Music tends to define my life, probably because I was not gifted with poetic fingers. Within lyrics, I find my solace. There have been many hours spent these past few months lying on the floor, eyes closed, letting the music take me back. Intentionally chosen, the melodies strike the chords of my memory--some bringing gut wrenching laughter of cherished times, some expelling tears laden with the deep pain still somewhere deep within me, some rousing anger not yet dealt with, others mellowing me out, taking me to a place of contentment.

Summer 2009 met me with few expectations. While most of my friends were jetting off to their exotic adventures, I would be stuck on the Hill. Great. I'll be honest, if I could change it, I would. But it is times like last night I am reminded just how much I needed to be here this summer.
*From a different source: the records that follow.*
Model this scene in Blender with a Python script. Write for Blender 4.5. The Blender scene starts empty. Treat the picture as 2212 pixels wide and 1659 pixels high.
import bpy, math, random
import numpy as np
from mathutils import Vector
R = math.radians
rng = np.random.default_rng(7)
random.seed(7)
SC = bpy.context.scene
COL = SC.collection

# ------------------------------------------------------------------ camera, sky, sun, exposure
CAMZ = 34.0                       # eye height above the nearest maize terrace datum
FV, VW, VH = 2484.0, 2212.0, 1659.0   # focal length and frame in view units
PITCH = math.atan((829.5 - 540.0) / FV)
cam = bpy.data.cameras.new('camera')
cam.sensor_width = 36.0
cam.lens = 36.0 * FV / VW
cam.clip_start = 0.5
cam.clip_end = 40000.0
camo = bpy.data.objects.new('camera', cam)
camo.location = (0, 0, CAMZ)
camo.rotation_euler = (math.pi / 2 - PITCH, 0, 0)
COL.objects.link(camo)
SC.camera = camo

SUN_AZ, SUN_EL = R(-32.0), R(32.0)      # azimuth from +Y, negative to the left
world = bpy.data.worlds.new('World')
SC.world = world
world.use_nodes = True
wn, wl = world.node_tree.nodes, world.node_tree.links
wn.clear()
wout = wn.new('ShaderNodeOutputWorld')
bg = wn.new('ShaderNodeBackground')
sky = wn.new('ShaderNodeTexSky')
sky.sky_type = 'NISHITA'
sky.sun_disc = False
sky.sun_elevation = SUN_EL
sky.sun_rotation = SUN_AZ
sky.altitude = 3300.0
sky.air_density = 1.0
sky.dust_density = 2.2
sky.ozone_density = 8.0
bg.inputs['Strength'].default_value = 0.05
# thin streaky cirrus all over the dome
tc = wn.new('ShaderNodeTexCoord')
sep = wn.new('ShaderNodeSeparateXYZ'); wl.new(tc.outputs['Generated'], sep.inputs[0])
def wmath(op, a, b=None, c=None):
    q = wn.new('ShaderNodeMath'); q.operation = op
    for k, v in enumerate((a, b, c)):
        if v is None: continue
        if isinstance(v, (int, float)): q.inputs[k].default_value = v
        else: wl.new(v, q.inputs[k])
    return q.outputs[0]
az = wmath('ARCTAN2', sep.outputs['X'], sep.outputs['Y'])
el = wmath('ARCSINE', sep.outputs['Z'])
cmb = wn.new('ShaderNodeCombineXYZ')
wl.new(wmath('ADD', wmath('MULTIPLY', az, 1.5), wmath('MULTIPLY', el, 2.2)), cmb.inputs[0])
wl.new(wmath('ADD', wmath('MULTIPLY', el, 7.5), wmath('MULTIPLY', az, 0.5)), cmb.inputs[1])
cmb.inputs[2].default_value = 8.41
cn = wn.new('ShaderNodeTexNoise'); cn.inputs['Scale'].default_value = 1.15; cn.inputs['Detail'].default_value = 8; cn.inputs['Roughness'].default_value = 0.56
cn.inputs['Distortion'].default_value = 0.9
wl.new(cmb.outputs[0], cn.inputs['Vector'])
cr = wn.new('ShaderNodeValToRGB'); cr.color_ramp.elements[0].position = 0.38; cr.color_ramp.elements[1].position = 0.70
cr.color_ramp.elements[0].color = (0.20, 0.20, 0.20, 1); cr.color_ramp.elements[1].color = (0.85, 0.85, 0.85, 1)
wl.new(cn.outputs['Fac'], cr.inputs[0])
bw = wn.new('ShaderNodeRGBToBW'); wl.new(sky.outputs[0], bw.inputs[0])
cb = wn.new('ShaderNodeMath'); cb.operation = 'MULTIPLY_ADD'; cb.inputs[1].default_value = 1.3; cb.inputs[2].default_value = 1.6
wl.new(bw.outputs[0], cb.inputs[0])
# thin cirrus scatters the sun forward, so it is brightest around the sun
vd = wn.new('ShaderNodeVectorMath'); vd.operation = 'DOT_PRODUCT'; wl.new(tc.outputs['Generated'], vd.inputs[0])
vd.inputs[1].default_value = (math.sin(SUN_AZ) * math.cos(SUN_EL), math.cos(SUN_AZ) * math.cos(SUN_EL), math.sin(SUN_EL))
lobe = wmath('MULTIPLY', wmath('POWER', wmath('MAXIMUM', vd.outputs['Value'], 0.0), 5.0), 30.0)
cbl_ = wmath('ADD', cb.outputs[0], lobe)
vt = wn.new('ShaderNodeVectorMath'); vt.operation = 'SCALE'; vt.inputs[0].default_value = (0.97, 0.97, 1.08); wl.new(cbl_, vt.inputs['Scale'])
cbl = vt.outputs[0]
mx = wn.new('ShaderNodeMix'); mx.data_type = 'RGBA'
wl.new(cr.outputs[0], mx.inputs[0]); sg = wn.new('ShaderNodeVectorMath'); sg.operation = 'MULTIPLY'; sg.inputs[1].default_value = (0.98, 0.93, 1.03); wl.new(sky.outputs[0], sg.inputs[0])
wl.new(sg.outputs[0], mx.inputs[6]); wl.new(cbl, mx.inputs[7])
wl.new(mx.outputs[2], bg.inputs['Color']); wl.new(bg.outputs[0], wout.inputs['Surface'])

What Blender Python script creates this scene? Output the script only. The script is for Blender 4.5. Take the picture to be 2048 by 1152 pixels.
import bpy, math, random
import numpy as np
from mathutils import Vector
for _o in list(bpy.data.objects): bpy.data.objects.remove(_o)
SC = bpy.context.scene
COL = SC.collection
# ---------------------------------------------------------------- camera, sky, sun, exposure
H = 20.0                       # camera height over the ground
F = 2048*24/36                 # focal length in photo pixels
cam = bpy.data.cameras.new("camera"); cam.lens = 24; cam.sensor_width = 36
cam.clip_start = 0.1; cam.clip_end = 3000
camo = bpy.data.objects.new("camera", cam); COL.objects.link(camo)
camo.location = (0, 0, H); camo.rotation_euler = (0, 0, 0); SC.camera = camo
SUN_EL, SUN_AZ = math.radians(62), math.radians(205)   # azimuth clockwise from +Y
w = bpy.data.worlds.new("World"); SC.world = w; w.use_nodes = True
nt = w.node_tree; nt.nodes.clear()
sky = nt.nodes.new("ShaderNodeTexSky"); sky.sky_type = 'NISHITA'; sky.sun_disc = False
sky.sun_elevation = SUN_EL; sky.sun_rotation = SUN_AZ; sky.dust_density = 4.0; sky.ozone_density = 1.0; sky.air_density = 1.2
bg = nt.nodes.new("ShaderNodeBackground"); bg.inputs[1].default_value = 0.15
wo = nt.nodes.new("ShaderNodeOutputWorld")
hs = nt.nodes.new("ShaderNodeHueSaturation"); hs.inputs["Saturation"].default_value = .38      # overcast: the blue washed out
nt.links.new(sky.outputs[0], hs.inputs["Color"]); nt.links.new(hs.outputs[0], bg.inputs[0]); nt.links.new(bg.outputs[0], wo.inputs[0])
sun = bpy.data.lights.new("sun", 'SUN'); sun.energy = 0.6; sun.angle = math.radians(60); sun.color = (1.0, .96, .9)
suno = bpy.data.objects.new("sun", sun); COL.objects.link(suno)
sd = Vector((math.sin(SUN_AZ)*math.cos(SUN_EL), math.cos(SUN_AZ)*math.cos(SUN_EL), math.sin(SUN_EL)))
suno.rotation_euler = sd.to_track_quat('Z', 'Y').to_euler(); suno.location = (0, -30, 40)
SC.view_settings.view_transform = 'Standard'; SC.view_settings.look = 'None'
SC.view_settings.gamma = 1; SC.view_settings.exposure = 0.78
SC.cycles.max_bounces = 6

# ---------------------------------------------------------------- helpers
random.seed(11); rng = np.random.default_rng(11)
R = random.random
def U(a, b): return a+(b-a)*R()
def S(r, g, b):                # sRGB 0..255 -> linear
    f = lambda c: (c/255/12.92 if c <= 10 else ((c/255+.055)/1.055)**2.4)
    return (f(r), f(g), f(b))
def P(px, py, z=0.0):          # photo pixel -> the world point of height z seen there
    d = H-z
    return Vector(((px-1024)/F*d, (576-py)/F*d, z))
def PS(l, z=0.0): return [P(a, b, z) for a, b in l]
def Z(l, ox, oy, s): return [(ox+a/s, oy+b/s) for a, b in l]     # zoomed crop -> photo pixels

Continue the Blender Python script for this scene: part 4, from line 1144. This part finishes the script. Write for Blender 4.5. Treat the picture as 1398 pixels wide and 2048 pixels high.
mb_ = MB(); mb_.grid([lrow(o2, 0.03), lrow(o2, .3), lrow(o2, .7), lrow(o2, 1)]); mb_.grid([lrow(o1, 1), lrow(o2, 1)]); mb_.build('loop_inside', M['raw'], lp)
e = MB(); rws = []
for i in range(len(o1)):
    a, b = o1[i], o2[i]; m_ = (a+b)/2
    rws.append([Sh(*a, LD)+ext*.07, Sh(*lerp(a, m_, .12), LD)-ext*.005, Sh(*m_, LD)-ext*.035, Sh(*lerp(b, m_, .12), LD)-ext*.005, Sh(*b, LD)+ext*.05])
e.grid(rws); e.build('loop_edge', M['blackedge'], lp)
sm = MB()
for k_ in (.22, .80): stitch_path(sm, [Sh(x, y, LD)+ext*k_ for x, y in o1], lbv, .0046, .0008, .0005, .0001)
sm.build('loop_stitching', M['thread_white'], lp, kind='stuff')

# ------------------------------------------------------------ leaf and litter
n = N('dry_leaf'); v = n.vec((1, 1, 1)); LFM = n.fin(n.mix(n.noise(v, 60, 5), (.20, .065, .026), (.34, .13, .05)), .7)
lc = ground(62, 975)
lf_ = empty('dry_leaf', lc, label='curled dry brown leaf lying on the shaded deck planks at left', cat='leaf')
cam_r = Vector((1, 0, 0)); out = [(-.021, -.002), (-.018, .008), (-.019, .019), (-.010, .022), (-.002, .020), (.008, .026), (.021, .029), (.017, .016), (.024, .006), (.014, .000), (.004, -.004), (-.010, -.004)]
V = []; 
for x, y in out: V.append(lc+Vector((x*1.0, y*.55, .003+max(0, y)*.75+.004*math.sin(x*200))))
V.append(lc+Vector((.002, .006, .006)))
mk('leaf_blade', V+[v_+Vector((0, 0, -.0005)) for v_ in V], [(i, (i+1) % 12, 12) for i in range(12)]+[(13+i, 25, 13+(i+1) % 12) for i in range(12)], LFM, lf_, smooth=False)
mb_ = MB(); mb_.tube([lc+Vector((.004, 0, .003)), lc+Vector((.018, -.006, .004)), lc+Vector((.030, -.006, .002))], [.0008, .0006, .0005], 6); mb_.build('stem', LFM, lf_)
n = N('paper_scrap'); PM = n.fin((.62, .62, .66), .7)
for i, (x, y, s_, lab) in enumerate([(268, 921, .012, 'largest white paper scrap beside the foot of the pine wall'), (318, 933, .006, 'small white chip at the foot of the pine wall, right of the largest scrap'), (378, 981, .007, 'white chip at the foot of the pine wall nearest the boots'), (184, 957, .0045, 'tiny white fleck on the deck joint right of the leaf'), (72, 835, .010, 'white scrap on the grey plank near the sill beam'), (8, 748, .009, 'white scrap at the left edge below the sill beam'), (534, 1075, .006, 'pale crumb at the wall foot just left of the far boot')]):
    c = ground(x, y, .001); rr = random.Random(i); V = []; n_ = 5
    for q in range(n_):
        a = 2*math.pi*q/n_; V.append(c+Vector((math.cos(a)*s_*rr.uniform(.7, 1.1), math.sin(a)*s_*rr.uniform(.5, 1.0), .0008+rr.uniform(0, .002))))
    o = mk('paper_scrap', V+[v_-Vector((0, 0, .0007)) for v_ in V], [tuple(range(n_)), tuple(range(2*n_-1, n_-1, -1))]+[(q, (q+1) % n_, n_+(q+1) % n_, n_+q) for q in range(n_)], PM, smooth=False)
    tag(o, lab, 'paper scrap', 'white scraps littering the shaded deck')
One of the very few things which has kept me sane this summer has been the presence of Quincy. Last year brought Quincy together as RAs in Semple and a relationship which started as co-workers has evolved into a beautiful friendship. So last night we decided to have dinner at Los Compas, and what started as a simple dinner between two friends turned into deep, meaningful conversation and a time of confession. I have not had my heart hurt that much for or felt so close to someone in a very long time. The words said and the feelings expressed at that booth in the middle of a crowded restaurant will stay between Quincy and I, but I will share this with you...
This summer has brought healing, beautiful healing.
I have found it in the most unlikely of places--playing Frisbee on the Triangle with new friends, Skype conversations, a Rusted Root concert, a booth at Compas, the floor of my room, late night conversations with my suitemate, the swing, ice cream dates with Rory, among other places.

No longer will I be a stellar monument to loneliness. I'm taking off my perfect make-up; no longer will I barely scrape by. The grave that I refuse to leave and this refuge I've built to flee will no longer be the places I fear the most.



This healing process is one which is far from over; but I have tasted the sweetness of joy once again and will fight for it from here on out.